The highly educated of the West neatly combined all these avenues of discourse — climate change, population control, compatibility of communism and capitalism — with the widely accepted utilitarian doctrine of the greatest good for the greatest number (believed by most if not all of Western Civilization). Our own left-wing/liberal elite easily accepted John Stuart Mill’s belief that the “greatest good” could best be discerned by the more educated, informed classes of people. What a neat package!


The only snag is that it leaves out of the equation two important dimensions of the problem. Dimension One: What happens to the individual in this process, and in particular, what happens to the liberty of the individual?  Dimension Two: What is the role of God and of individual morality in this collective vision? Does subjecting oneself to the decisions of the new experts of the greatest good (sic) become a “new morality”?

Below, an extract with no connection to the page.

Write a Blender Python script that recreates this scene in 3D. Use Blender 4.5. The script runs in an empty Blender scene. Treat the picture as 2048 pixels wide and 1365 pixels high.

There is one paradigm of capitalist economics where private ownership and management of one’s assets is justified, and another opposing paradigm where ownership, product design, prices, wages, and uses of goods and services are governmentally regulated and/or controlled. There is one paradigm where God, Creator of Heaven and Earth, is mainstream, and there is the more recent paradigm, where the human caretaker model — taking care of society and nature — is the end-all and be-all.

Those, like this writer, who grew up before 1991 were brought up in a world that was anti-communist. The majority view, held by both our major parties, emphasized private ownership of property and individual liberty restrained by Judeo-Christian morality. Despite the banning of prayer in our schools in 1962, faith in God was perceived as legitimate (varying on an individual-by-individual basis), and not as a somewhat out-of-date interest merely to be tolerated. We had “rights,” and those in the USSR didn’t. We had prosperity, and the commies did not. We were good guys, and they were bad guys. People wanted to become citizens and emigrate to the USA, and nobody wanted to go to commie countries. We were in a fight against those who sought to disrupt all the positives of the USA and looked to the Soviets for leadership in doing so


However, once the USSR collapsed, it seemed that the idea of two sides in the world also evaporated from American consciousness. A paradigm shift began to take place. Now we are struggling through a great identity crisis between leftist programs and policies and programs and policies based on private property and liberty. The left, following the example of Mao’s Long March, has kept pushing forward, pushing forward, and now has taken over one of our two major parties.